差別に含まれる金銭的価値

顔を憎んで鼻を切れば、唇も消える:黒人や障害者、被差別部落と売春婦蔑視を一緒にするな、という発想。まさにそれこそが差別。差別とはそもそも「差異を理由に」生じるもの。から.差別問題もなかなか難しいところですが.

風俗嬢は社会的に望ましい職業とはされていない。たとえ自分自身誇りに思っていても、それを他者に対して堂々とアピールは出来まい。偏見のまなざしを向けられ、汚名を着せられることもある。

・・・(中略)・・・

だが、非難されるがゆえに、他の労働と比べて高額な報酬を得ることができる。風俗産業に対する偏見や他の職業と比べて高いリスクがあるおかげで、市場へ参入する女性は減るからである。そして高収入だからこそ、風俗産業が成立するのであろう。

もしも偏見が無くなって、健全とみなされる福祉の一種のような職業になり、収入が激減しまうことは、風俗嬢にとって望ましいことではない。

・・・(中略)・・・

(男性側から見れば、偏見を失くすことで女性を安く買えるようになる。果たして女性側にとって望ましい社会とはどっちだろう?)

http://simple-u.jp/pdone.php?id=608

元のエントリでも少し指摘がありましたが,風俗嬢など差別や偏見があるおかげで高収入を得ている人々が存在します.つまり,差別を金銭に交換している人々が存在する訳です.余り多くの例は挙げませんが,こういった人々にとっては差別は必要なものであり,それ故,“差別はされたくないがなくなってもらっても困る”と言うジレンマを抱えています.差別問題が,“差別などこの世から全てなくなってしまえばいいのに!”と言う程単純な問題ではないのは,この辺りに起因しているのだろうと思います.

もちろん,元のエントリにも書かれてある通り,ここを拠りどころとして“だから差別してもよい”とは決してなりませんし,個人的にはいかなる理由があれども自分が差別する側に回るべきではない,と思っています.ですが,先にも述べたように,なくせば良いという程単純な問題ではなくなっていることは理解しておいた方が良いのかな,と思います.

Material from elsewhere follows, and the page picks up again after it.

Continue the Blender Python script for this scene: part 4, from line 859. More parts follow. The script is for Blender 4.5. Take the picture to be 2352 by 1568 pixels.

いかなる理由があっても差別はすべきではないが,差別されているという事実は必要とされている.このような矛盾を抱えたまま世の中は回っている,と.誰も彼ら(彼女ら)を差別なんかしていないのだけれど,何故かみんな彼ら(彼女ら)は差別されていると思っている,という状況が一つの均衡状態になるのでしょうか.